Aim of the exercise ▸
Write the data below out exactly as it stands. Do not include the pictures.

Data block ▸
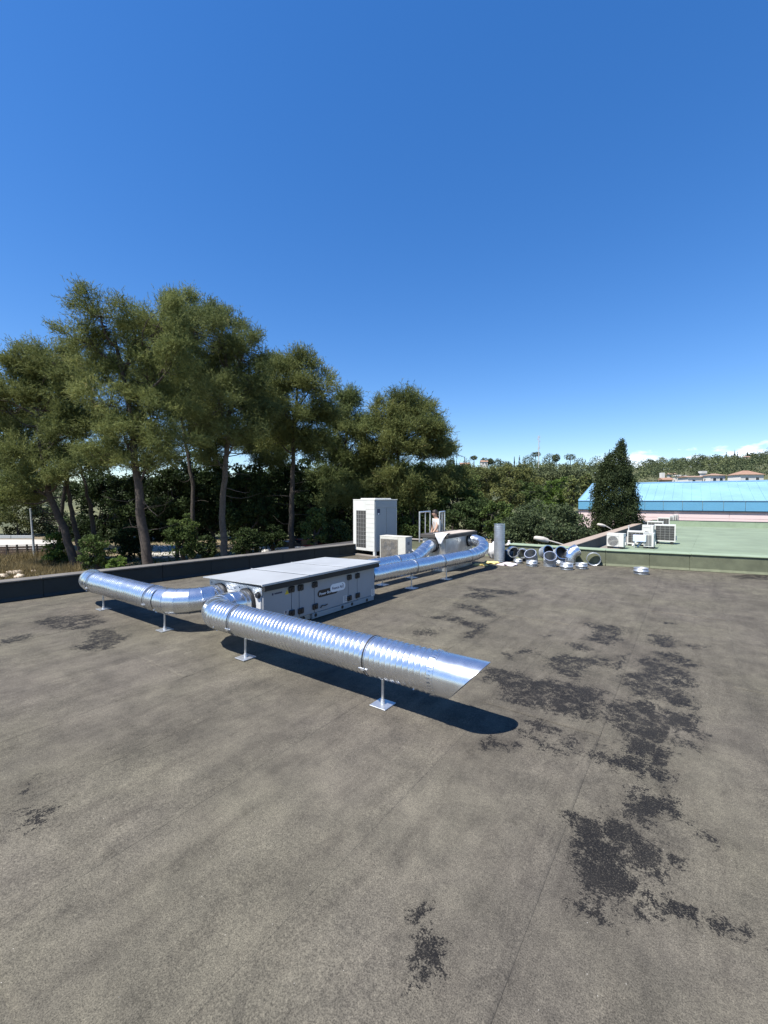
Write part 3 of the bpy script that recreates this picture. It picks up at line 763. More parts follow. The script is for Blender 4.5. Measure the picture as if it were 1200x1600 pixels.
# badges and print on the long face: local frame u = +Y, v = +Z
def pill(px0, py0, px1, py1, hh, proud, m, name):
    a, c = onp(px0, py0, 0, XF), onp(px1, py1, 0, XF)
    u0, u1, vm = a[1], c[1], (a[2] + c[2]) / 2
    pts = []
    for k in range(13): an = math.pi/2 + math.pi*k/12; pts.append((u0 + hh + hh*math.cos(an), vm + hh*math.sin(an)))
    for k in range(13): an = -math.pi/2 + math.pi*k/12; pts.append((u1 - hh + hh*math.cos(an), vm + hh*math.sin(an)))
    b = MB().prism(pts, lambda u, v: (XF + .0005, u, v), lambda u, v: (XF + proud, u, v))
    return b.build(name, m, ah, o), u0, u1, vm
def text_mesh(s, size, m, name, parent, u, v, x, shear=0.0, org=None):
    cu = bpy.data.curves.new(name, 'FONT'); cu.body = s; cu.size = size; cu.align_x = 'CENTER'; cu.align_y = 'CENTER'; cu.extrude = 0.0006; cu.shear = shear; cu.offset = size*.012
    ob = bpy.data.objects.new('tmp_text', cu); COL.objects.link(ob)
    dg = bpy.context.evaluated_depsgraph_get(); dg.update()
    me = bpy.data.meshes.new_from_object(ob.evaluated_get(dg)); me.name = name
    bpy.data.objects.remove(ob); bpy.data.curves.remove(cu)
    me.transform(Matrix(((0,0,1,x - org[0]), (1,0,0,u - org[1]), (0,1,0,v - org[2]), (0,0,0,1))))
    me.materials.clear()
    return link_mesh(name, me, parent, m)
pl, u0, u1, vm = pill(400 + 577/6, 890 + 226/6, 400 + 768/6, 890 + 190/6, .052, .002, M['decal_dark'], 'dark_badge')
text_mesh('Power Box', .056, M['decal_white'], 'lettering', pl, u0 + (u1-u0)*.36, vm - .006, XF + .003, .12, o)
text_mesh('+', .035, M['decal_white'], 'lettering', pl, u0 + (u1-u0)*.645, vm + .016, XF + .003, 0, o)
pl, u0, u1, vm = pill(400 + 695/6, 890 + 178/6, 400 + 836/6, 890 + 148/6, .060, .004, M['decal_white'], 'white_badge')
text_mesh('France Air', .058, M['decal_navy'], 'lettering', pl, u0 + (u1-u0)*.46, vm - .004, XF + .005, .15, o)
sw = MB(); 
for k in range(10):
    a0, a1 = R(-60 + 15*k), R(-45 + 15*k); uc, vc = u1 - .075, vm
    q = lambda a, r: (XF + .0048, uc + r*math.cos(a)*.8, vc + r*math.sin(a))
    sw.add([q(a0, .030), q(a1, .030), q(a1, .040), q(a0, .040)], [(0,1,2,3)])
sw.build('badge_swoosh', M['decal_navy'], pl, o)
def flat(zx0, zy0, zx1, zy1, m, name, pr=.002):
    a, c = onp(400 + zx0/6, 890 + zy0/6, 0, XF), onp(400 + zx1/6, 890 + zy1/6, 0, XF)
    return MB().box((XF + .0004, a[1], min(a[2], c[2])), (XF + pr, c[1], max(a[2], c[2]))).build(name, m, ah, o)
for q in ((817,250,855,300), (1080,185,1112,240), (262,388,304,410)):
    l = flat(*q, M['paper'], 'paper_label')
    a, c = onp(400 + q[0]/6, 890 + q[1]/6, 0, XF), onp(400 + q[2]/6, 890 + q[3]/6, 0, XF)
    ln = MB()
    for k in range(5):
        zv = a[2] + (c[2] - a[2]) * (k + .7) / 6; ln.box((XF + .002, a[1] + .012, zv - .003), (XF + .0026, c[1] - .012 - .02*(k % 2), zv + .003))
    ln.build('label_print', M['decal_navy'], l, o)
a = onp(448.3, 925, 0, XF)
MB().prism([(a[1]-.035, a[2]-.03), (a[1]+.035, a[2]-.03), (a[1], a[2]+.032)], lambda u, v: (XF+.0004, u, v), lambda u, v: (XF+.002, u, v)).build('warning_triangle', M['decal_yellow'], ah, o)
tb = MB(); a, c = onp(426, 928.7, 0, XF), onp(441, 927.2, 0, XF)
tb.box((XF+.0004, a[1]-.012, a[2]-.014), (XF+.0016, a[1]+.012, a[2]+.014))
for k in range(14):
    u = a[1] + .03 + (c[1]-a[1]-.03)*k/14; tb.box((XF+.0004, u, a[2]-.008), (XF+.0016, u + (c[1]-a[1])/14*.6, a[2]+(.010 if k % 3 else .014)))
tb.build('small_print', M['decal_navy'], ah, o)
cb = MB(); p0 = onp(400+600/6, 890+345/6, 0, XF)
cb.tube([(XF+.012, p0[1], p0[2]-.02), (XF+.02, p0[1]+.03, p0[2]+.015), (XF+.02, p0[1]+.08, p0[2]-.005), (XF+.02, p0[1]+.14, p0[2]+.01)], .007, 6)
cb.build('cable_gland', M['black'], ah, o)

# ------------------------------------------------------------------ slab box
SX0, SX1, SY0, SY1, SZ = -5.26, -4.65, 8.99, 10.50, 0.80
sb = thing('plenum_box', ((SX0+SX1)/2, (SY0+SY1)/2, 0), 'sheet metal roof box under a dark concrete slab, two ducts entering it', 'roof box')
o = sb.location
MB().box((SX0, SY0, .0), (SX1, SY1, SZ)).build('box_core', M['concrete'], sb, o)
M['streak'] = mat('streaky_metal', (0.46, 0.46, 0.44), 0.42, 0.7, 0.35, 3.5, 0.15, 8)
for a, c in ((SY0 + .01, SY0 + .62), (SY0 + .63, SY0 + 1.08), (SY0 + 1.09, SY1 - .01)):
    MB().box((SX1, a, .02), (SX1 + .012, c, SZ - .01), .003).build('cladding_sheet', M['streak'], sb, o)
for a, c in ((SX0 + .01, SX0 + .26), (SX0 + .27, SX1 - .005)):
    MB().box((a, SY0 - .012, .02), (c, SY0, SZ - .01), .003).build('cladding_sheet', M['cream_metal'] if a < SX0 + .1 else M['streak'], sb, o)
MB().box((SX0 - .04, SY0 - .07, SZ), (SX1 + .10, SY1 + .12, SZ + .085), .012).build('slab', M['slab'], sb, o)
MB().box((SX0 + .22, SY0 + .12, SZ + .0851), (SX1 + .06, SY1 + .08, SZ + .098), .004).build('slab_screed', M['slab_top'], sb, o)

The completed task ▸
Write part 3 of the bpy script that recreates this picture. It picks up at line 763. More parts follow. The script is for Blender 4.5. Measure the picture as if it were 1200x1600 pixels.
# badges and print on the long face: local frame u = +Y, v = +Z
def pill(px0, py0, px1, py1, hh, proud, m, name):
    a, c = onp(px0, py0, 0, XF), onp(px1, py1, 0, XF)
    u0, u1, vm = a[1], c[1], (a[2] + c[2]) / 2
    pts = []
    for k in range(13): an = math.pi/2 + math.pi*k/12; pts.append((u0 + hh + hh*math.cos(an), vm + hh*math.sin(an)))
    for k in range(13): an = -math.pi/2 + math.pi*k/12; pts.append((u1 - hh + hh*math.cos(an), vm + hh*math.sin(an)))
    b = MB().prism(pts, lambda u, v: (XF + .0005, u, v), lambda u, v: (XF + proud, u, v))
    return b.build(name, m, ah, o), u0, u1, vm
def text_mesh(s, size, m, name, parent, u, v, x, shear=0.0, org=None):
    cu = bpy.data.curves.new(name, 'FONT'); cu.body = s; cu.size = size; cu.align_x = 'CENTER'; cu.align_y = 'CENTER'; cu.extrude = 0.0006; cu.shear = shear; cu.offset = size*.012
    ob = bpy.data.objects.new('tmp_text', cu); COL.objects.link(ob)
    dg = bpy.context.evaluated_depsgraph_get(); dg.update()
    me = bpy.data.meshes.new_from_object(ob.evaluated_get(dg)); me.name = name
    bpy.data.objects.remove(ob); bpy.data.curves.remove(cu)
    me.transform(Matrix(((0,0,1,x - org[0]), (1,0,0,u - org[1]), (0,1,0,v - org[2]), (0,0,0,1))))
    me.materials.clear()
    return link_mesh(name, me, parent, m)
pl, u0, u1, vm = pill(400 + 577/6, 890 + 226/6, 400 + 768/6, 890 + 190/6, .052, .002, M['decal_dark'], 'dark_badge')
text_mesh('Power Box', .056, M['decal_white'], 'lettering', pl, u0 + (u1-u0)*.36, vm - .006, XF + .003, .12, o)
text_mesh('+', .035, M['decal_white'], 'lettering', pl, u0 + (u1-u0)*.645, vm + .016, XF + .003, 0, o)
pl, u0, u1, vm = pill(400 + 695/6, 890 + 178/6, 400 + 836/6, 890 + 148/6, .060, .004, M['decal_white'], 'white_badge')
text_mesh('France Air', .058, M['decal_navy'], 'lettering', pl, u0 + (u1-u0)*.46, vm - .004, XF + .005, .15, o)
sw = MB(); 
for k in range(10):
    a0, a1 = R(-60 + 15*k), R(-45 + 15*k); uc, vc = u1 - .075, vm
    q = lambda a, r: (XF + .0048, uc + r*math.cos(a)*.8, vc + r*math.sin(a))
    sw.add([q(a0, .030), q(a1, .030), q(a1, .040), q(a0, .040)], [(0,1,2,3)])
sw.build('badge_swoosh', M['decal_navy'], pl, o)
def flat(zx0, zy0, zx1, zy1, m, name, pr=.002):
    a, c = onp(400 + zx0/6, 890 + zy0/6, 0, XF), onp(400 + zx1/6, 890 + zy1/6, 0, XF)
    return MB().box((XF + .0004, a[1], min(a[2], c[2])), (XF + pr, c[1], max(a[2], c[2]))).build(name, m, ah, o)
for q in ((817,250,855,300), (1080,185,1112,240), (262,388,304,410)):
    l = flat(*q, M['paper'], 'paper_label')
    a, c = onp(400 + q[0]/6, 890 + q[1]/6, 0, XF), onp(400 + q[2]/6, 890 + q[3]/6, 0, XF)
    ln = MB()
    for k in range(5):
        zv = a[2] + (c[2] - a[2]) * (k + .7) / 6; ln.box((XF + .002, a[1] + .012, zv - .003), (XF + .0026, c[1] - .012 - .02*(k % 2), zv + .003))
    ln.build('label_print', M['decal_navy'], l, o)
a = onp(448.3, 925, 0, XF)
MB().prism([(a[1]-.035, a[2]-.03), (a[1]+.035, a[2]-.03), (a[1], a[2]+.032)], lambda u, v: (XF+.0004, u, v), lambda u, v: (XF+.002, u, v)).build('warning_triangle', M['decal_yellow'], ah, o)
tb = MB(); a, c = onp(426, 928.7, 0, XF), onp(441, 927.2, 0, XF)
tb.box((XF+.0004, a[1]-.012, a[2]-.014), (XF+.0016, a[1]+.012, a[2]+.014))
for k in range(14):
    u = a[1] + .03 + (c[1]-a[1]-.03)*k/14; tb.box((XF+.0004, u, a[2]-.008), (XF+.0016, u + (c[1]-a[1])/14*.6, a[2]+(.010 if k % 3 else .014)))
tb.build('small_print', M['decal_navy'], ah, o)
cb = MB(); p0 = onp(400+600/6, 890+345/6, 0, XF)
cb.tube([(XF+.012, p0[1], p0[2]-.02), (XF+.02, p0[1]+.03, p0[2]+.015), (XF+.02, p0[1]+.08, p0[2]-.005), (XF+.02, p0[1]+.14, p0[2]+.01)], .007, 6)
cb.build('cable_gland', M['black'], ah, o)

# ------------------------------------------------------------------ slab box
SX0, SX1, SY0, SY1, SZ = -5.26, -4.65, 8.99, 10.50, 0.80
sb = thing('plenum_box', ((SX0+SX1)/2, (SY0+SY1)/2, 0), 'sheet metal roof box under a dark concrete slab, two ducts entering it', 'roof box')
o = sb.location
MB().box((SX0, SY0, .0), (SX1, SY1, SZ)).build('box_core', M['concrete'], sb, o)
M['streak'] = mat('streaky_metal', (0.46, 0.46, 0.44), 0.42, 0.7, 0.35, 3.5, 0.15, 8)
for a, c in ((SY0 + .01, SY0 + .62), (SY0 + .63, SY0 + 1.08), (SY0 + 1.09, SY1 - .01)):
    MB().box((SX1, a, .02), (SX1 + .012, c, SZ - .01), .003).build('cladding_sheet', M['streak'], sb, o)
for a, c in ((SX0 + .01, SX0 + .26), (SX0 + .27, SX1 - .005)):
    MB().box((a, SY0 - .012, .02), (c, SY0, SZ - .01), .003).build('cladding_sheet', M['cream_metal'] if a < SX0 + .1 else M['streak'], sb, o)
MB().box((SX0 - .04, SY0 - .07, SZ), (SX1 + .10, SY1 + .12, SZ + .085), .012).build('slab', M['slab'], sb, o)
MB().box((SX0 + .22, SY0 + .12, SZ + .0851), (SX1 + .06, SY1 + .08, SZ + .098), .004).build('slab_screed', M['slab_top'], sb, o)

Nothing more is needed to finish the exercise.